━━━━━ Data excerpts ━━━━━

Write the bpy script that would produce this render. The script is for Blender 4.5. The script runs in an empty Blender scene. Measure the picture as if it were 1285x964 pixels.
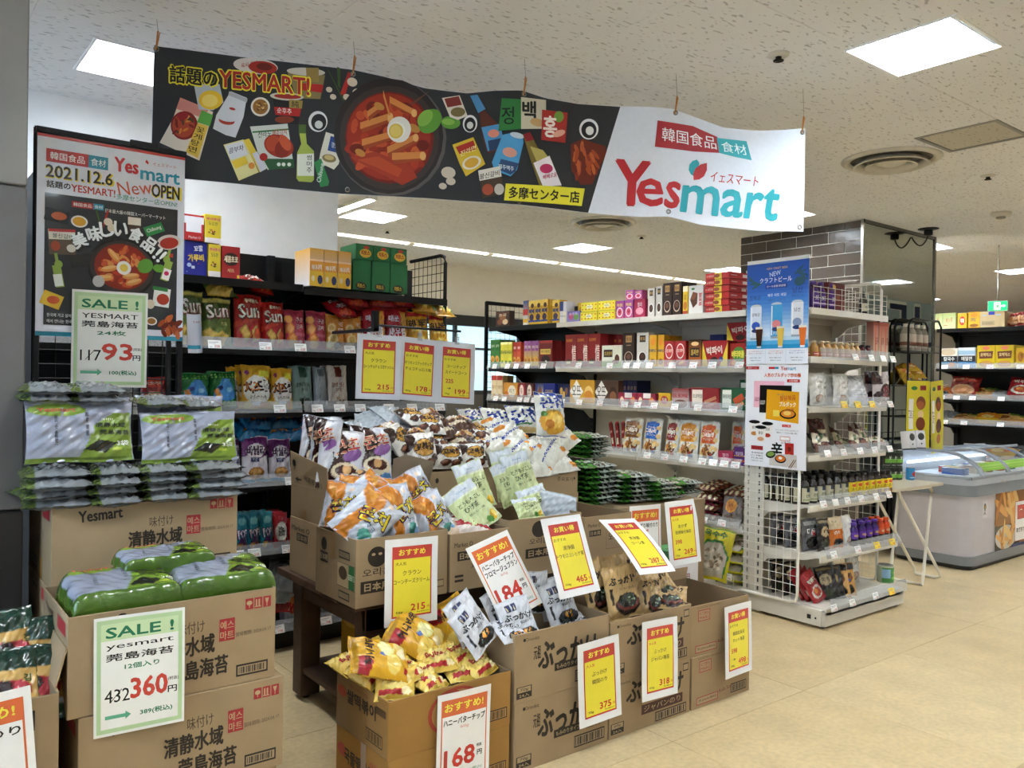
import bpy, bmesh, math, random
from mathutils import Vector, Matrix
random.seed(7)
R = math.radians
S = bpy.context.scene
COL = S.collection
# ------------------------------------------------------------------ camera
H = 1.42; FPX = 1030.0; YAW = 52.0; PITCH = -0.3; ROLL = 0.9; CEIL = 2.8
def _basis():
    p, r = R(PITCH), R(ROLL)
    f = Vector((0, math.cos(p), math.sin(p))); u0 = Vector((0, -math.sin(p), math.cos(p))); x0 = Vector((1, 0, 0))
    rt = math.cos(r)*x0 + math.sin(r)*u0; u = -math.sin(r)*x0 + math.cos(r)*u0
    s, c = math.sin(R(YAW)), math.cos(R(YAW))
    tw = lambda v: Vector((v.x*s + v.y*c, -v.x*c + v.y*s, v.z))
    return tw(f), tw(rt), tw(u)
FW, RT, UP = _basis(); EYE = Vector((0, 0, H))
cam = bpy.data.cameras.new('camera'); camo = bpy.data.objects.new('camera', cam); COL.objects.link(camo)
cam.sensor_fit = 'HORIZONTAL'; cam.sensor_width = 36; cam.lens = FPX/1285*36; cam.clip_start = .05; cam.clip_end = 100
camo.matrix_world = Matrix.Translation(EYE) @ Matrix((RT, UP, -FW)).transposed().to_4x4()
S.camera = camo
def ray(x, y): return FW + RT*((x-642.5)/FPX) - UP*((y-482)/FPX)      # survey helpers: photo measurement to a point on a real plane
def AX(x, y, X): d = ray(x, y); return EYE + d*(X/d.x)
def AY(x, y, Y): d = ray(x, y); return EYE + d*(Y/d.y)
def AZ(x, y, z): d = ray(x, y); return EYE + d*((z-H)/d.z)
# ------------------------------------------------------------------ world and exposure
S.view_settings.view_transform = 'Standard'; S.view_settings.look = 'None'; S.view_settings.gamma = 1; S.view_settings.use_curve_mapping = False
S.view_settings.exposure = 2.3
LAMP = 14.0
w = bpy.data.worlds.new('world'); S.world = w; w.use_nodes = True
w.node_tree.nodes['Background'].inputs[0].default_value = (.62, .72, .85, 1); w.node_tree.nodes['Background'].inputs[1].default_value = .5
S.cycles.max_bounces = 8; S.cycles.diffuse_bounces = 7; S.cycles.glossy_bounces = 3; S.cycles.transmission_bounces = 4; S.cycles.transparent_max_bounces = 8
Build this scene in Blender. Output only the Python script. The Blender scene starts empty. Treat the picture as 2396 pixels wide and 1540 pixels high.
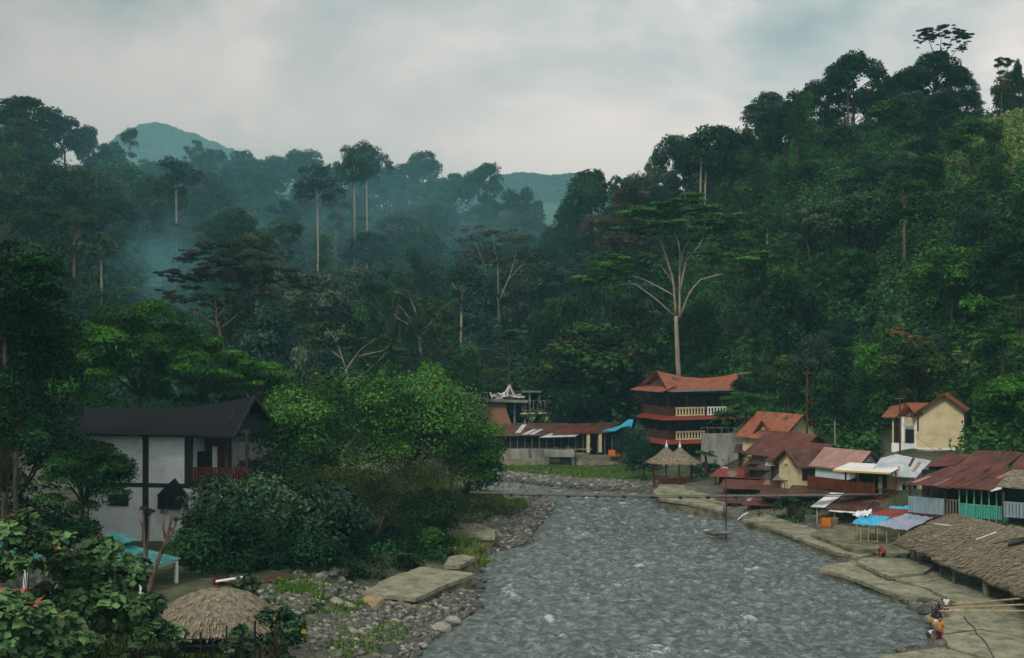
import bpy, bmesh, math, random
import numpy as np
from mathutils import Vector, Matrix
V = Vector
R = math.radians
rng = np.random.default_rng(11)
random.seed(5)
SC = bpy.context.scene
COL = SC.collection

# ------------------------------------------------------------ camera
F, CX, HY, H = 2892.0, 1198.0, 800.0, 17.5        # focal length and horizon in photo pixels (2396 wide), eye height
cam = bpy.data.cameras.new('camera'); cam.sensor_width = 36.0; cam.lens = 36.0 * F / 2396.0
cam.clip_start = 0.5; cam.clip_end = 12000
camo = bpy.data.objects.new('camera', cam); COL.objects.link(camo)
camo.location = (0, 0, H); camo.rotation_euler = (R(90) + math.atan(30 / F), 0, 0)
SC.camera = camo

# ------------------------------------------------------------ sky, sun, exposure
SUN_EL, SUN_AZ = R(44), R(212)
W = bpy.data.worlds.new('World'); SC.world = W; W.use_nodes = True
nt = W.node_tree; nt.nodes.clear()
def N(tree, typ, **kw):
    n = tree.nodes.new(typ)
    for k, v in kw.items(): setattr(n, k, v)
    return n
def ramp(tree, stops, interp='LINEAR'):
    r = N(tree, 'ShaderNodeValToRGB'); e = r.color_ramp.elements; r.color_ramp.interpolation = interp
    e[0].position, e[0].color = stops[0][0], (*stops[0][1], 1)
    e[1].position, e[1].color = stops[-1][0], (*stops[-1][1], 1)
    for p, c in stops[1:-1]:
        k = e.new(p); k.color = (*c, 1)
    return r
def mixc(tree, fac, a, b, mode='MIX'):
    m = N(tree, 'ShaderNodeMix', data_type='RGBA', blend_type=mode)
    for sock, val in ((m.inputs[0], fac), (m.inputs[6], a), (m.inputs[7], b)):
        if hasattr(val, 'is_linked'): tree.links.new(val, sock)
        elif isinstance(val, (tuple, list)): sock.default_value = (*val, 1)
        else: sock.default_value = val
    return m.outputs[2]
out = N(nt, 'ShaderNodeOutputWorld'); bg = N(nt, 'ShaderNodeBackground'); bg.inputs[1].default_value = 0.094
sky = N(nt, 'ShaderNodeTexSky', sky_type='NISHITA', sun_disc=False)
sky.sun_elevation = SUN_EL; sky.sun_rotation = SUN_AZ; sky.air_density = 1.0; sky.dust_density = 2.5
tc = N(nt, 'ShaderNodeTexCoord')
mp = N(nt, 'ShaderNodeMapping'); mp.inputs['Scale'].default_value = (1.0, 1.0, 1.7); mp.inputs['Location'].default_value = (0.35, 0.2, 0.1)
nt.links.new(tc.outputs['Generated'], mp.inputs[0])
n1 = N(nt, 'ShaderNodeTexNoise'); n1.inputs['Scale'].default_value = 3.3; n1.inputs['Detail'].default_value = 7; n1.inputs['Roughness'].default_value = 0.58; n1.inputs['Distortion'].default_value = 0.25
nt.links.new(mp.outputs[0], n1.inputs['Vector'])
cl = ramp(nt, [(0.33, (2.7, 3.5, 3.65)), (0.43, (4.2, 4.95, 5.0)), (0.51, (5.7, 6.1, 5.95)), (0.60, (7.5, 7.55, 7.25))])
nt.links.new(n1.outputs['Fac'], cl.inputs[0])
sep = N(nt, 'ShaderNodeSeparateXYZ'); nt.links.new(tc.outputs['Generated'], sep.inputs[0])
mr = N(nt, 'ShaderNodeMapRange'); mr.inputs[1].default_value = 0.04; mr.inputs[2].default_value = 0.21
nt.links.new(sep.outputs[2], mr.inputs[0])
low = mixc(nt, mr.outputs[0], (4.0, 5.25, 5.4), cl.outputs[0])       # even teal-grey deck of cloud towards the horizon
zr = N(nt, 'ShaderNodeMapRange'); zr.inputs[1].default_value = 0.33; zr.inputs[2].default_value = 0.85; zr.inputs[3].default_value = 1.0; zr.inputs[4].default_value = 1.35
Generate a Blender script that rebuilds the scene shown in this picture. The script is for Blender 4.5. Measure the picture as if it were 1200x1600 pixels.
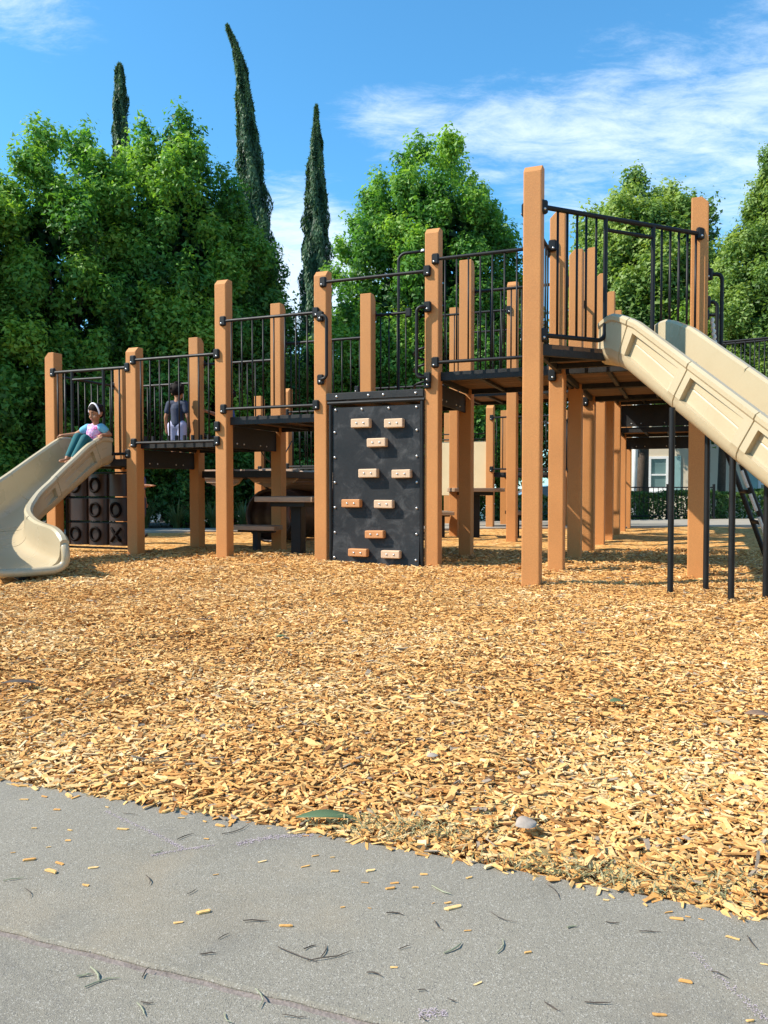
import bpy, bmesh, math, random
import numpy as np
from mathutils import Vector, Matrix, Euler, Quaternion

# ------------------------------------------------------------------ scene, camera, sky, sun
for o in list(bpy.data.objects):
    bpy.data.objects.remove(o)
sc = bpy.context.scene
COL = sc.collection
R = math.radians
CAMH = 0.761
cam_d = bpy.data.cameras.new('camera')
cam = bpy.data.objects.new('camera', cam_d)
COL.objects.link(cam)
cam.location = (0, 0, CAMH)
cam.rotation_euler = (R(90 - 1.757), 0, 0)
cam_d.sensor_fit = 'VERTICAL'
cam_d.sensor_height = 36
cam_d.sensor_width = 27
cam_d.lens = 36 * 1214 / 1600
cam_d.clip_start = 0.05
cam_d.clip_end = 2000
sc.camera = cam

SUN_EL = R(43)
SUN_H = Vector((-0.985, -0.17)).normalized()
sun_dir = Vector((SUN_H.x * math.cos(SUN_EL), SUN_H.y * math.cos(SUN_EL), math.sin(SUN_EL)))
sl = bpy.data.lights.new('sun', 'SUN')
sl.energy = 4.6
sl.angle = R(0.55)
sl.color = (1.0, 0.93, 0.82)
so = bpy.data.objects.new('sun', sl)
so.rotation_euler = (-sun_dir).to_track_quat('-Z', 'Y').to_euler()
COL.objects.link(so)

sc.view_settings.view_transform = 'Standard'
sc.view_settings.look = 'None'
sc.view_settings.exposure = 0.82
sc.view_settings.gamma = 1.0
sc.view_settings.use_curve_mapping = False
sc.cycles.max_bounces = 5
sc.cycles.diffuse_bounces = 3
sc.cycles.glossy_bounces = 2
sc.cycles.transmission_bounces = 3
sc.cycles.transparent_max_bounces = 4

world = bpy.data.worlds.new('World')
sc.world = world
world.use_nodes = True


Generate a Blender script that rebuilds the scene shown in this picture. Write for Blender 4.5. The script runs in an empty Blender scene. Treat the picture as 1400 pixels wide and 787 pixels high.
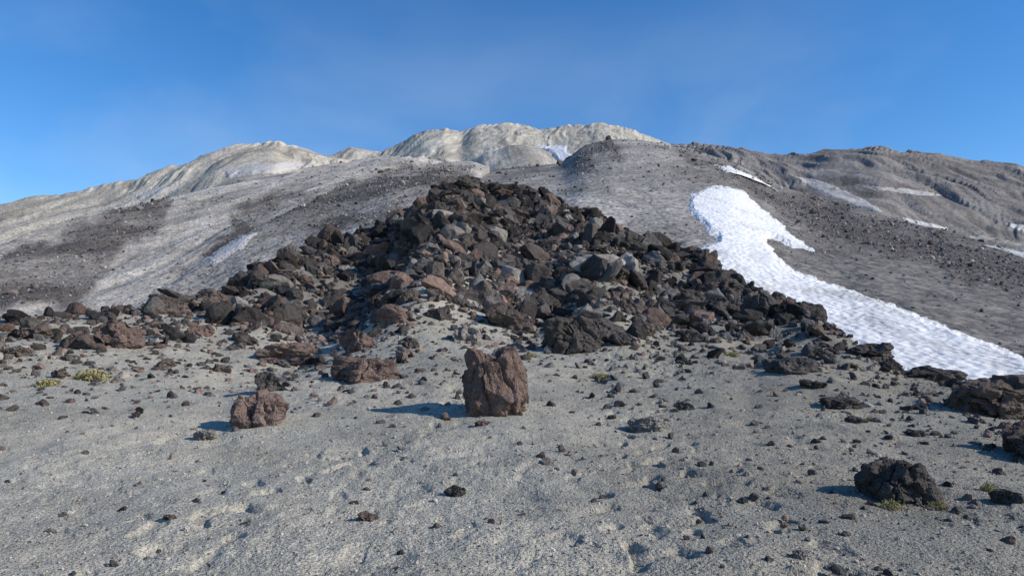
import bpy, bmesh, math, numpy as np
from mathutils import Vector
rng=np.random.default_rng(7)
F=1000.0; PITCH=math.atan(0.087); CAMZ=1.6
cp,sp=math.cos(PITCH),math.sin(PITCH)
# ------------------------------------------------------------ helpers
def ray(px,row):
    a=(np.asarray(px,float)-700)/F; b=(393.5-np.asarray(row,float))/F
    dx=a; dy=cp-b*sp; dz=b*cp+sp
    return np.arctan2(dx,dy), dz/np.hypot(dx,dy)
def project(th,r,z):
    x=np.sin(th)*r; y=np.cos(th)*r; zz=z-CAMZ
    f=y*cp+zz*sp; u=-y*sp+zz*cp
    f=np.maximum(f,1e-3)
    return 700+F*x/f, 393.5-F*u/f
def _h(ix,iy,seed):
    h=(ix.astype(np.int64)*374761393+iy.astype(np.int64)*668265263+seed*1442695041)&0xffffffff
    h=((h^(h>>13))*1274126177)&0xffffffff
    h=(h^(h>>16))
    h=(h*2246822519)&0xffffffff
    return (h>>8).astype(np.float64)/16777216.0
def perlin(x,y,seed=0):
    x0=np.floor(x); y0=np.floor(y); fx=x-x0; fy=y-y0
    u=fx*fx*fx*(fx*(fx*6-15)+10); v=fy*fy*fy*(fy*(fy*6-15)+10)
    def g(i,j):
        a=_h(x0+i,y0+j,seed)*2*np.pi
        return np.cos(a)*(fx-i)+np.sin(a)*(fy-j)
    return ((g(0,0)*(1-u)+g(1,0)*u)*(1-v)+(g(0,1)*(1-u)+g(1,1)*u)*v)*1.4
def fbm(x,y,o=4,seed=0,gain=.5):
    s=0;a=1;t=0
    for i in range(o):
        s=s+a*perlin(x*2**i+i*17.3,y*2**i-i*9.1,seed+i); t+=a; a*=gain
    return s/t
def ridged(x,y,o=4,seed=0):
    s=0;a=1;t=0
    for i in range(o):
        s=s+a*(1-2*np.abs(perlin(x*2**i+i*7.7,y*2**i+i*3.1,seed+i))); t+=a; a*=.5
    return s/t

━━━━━

§ Task directions
Copy exactly the stretch of lines that starts at the line holding "were 1200x1600 pixels." and ends at the line holding "COL.objects.link(so)". Drop the pictures.

§ Expected answer
Generate a Blender script that rebuilds the scene shown in this picture. The script is for Blender 4.5. Measure the picture as if it were 1200x1600 pixels.
import bpy, bmesh, math, random
import numpy as np
from mathutils import Vector, Matrix, Euler, Quaternion

# ------------------------------------------------------------------ scene, camera, sky, sun
for o in list(bpy.data.objects):
    bpy.data.objects.remove(o)
sc = bpy.context.scene
COL = sc.collection
R = math.radians
CAMH = 0.761
cam_d = bpy.data.cameras.new('camera')
cam = bpy.data.objects.new('camera', cam_d)
COL.objects.link(cam)
cam.location = (0, 0, CAMH)
cam.rotation_euler = (R(90 - 1.757), 0, 0)
cam_d.sensor_fit = 'VERTICAL'
cam_d.sensor_height = 36
cam_d.sensor_width = 27
cam_d.lens = 36 * 1214 / 1600
cam_d.clip_start = 0.05
cam_d.clip_end = 2000
sc.camera = cam

SUN_EL = R(43)
SUN_H = Vector((-0.985, -0.17)).normalized()
sun_dir = Vector((SUN_H.x * math.cos(SUN_EL), SUN_H.y * math.cos(SUN_EL), math.sin(SUN_EL)))
sl = bpy.data.lights.new('sun', 'SUN')
sl.energy = 4.6
sl.angle = R(0.55)
sl.color = (1.0, 0.93, 0.82)
so = bpy.data.objects.new('sun', sl)
so.rotation_euler = (-sun_dir).to_track_quat('-Z', 'Y').to_euler()
COL.objects.link(so)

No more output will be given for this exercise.